GIC is acquiring just over a quarter stake in a A$4.3 billion ($2.9 billion) Sydney office fund from Australia’s Lendlease and Canada’s CPPIB, according to an announcement by the Singapore sovereign wealth fund.
The purchase gives the Singaporean sovereign wealth fund a 25.1 percent share in Lendlease International Towers Sydney Trust, an investment vehicle which holds holds a one hundred percent interest in a set of three prime office buildings in Sydney’s Barangaroo area.
The acquisition, which is subject to regulatory approval and expected to close in the third quarter of this year, comes just under two weeks after the Singapore sovereign wealth fund offloaded a 50 percent stake in Sydney’s tallest building, Chifley Tower, for A$900 million.
Investing in Sydney Office Assets
GIC Real Estate’s chief investment officer, Lee Kok Sun, said that the three properties in the trust were high-quality assets expected to generate attractive risk-adjusted returns.
GIC is buying into the CPPIB-backed Lendlease fund, seven years after the Canadian fund manager made an initial investment of A$1 billion in the then-undeveloped assets.
Lee added that, as a long-term investor, GIC is constantly seeking good investment opportunities to add value to its global portfolio.
Located on the waterfront of Sydney’s Barangaroo commercial district, the three properties are part of a larger scheme to develop the last remaining waterfront site in the city’s financial zone.
The portfolio includes International Tower Two and International Tower Three, the first office properties in the world to be awarded the highest WELL Building Standard for healthy and sustainable buildings.
Designed by architects Rogers Stirk Harbour and Partners and developed by the Australian property group, the pair of pill-shaped towers were topped out in 2015.
The third asset, the six-storey International House Sydney, is Australia’s first multi-storey office constructed from engineered timber.
Blue-Chip Tenants on Long Leases
Anchor tenants in the 178-metre tall Tower Two include Australian financial services group Westpac Banking Corporation and law firm Gilbert and Tobin, which occupy more than 80 percent of the 41-storey building’s 89,200 square metres (960,140 square feet) of net leasable area.
Seventy-five percent of Tower Three’s 82,000 square metres of net leasable area is occupied by Lendlease and KPMG, with the global accountancy firm in 2016 taking 15 storeys of the 38-storey building on a 16-year lease.
Professional services company Accenture is an anchor tenant in International House Sydney, a 6,719 square metre office built with timber sourced from sustainably managed forests.
No details have been disclosed regarding the dollar value of the 25 percent stake, but at the same time that Canada Pension Plan Investment Board made its A$1 billion investment seven years ago, Lendlease acquired a 25 percent stake for A$500 million, according to a Reuters report at the time.

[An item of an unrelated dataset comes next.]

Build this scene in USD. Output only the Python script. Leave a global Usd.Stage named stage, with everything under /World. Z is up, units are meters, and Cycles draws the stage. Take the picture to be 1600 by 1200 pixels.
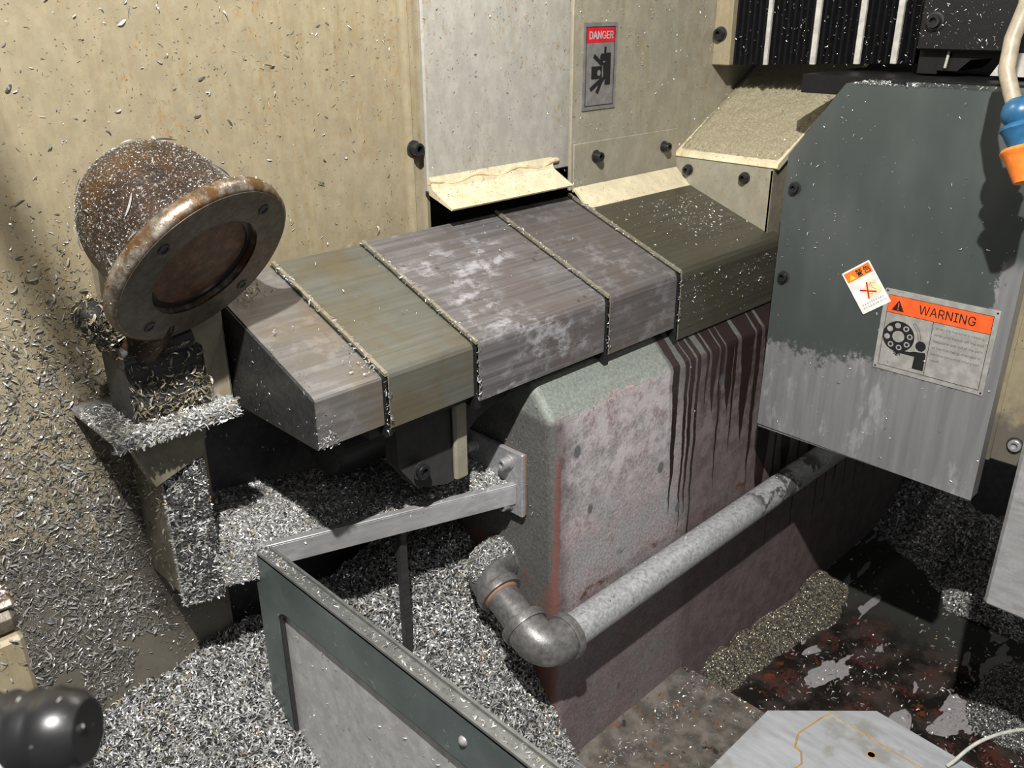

Other investors, including Lendlease-managed Australian Prime Property Fund Commercial and two Australian Prime Property Fund Commercial investors, were said to have committed a combined A$500 million.
Lendlease’s Barangaroo South development also includes a third tower, known as International Tower One, which is comprised of 800 residential apartments and a hotel, none of which are part of GIC’s acquisition.
Sydney Office Transactions Slump
GIC is making its latest Sydney commitment as investments in office properties in Sydney fell to A$3.6 billion for the 12 months through June 2019 — less than half the volume of the previous 52 weeks, according to Savills.
The investment also closely follows the sovereign wealth fund’s A$900 million divestment of a 50 percent stake in the city’s Chifley Tower earlier this month.
GIC had acquired the Sydney skyscraper along with a resort on the Queensland Gold Coast in a joint acquisition with Morgan Stanley Real Estate Investing for A$800 million in 2005.
The Singapore giant’s acquisition shows its continued interest in the country following two big-ticket investments towards the end of last year.
In November, the sovereign wealth fund set up a A$2 billion unlisted trust with Australian REIT Dexus to invest in logistics properties, taking a 25 percent interest in the core portfolio.
A month before that deal, local media reported that GIC had won a tender to acquire a Perth office tower for A$230 million from owners AMP Capital and Primewest.
The acquisition of the 40-storey Exchange Tower, which was hailed as the highest-profile commercial property transaction in the western Australian city, was reportedly part of a mandate given by GIC to Australian investment managers Charter Hall and Primewest to invest up to A$800 million in Brisbane and Perth.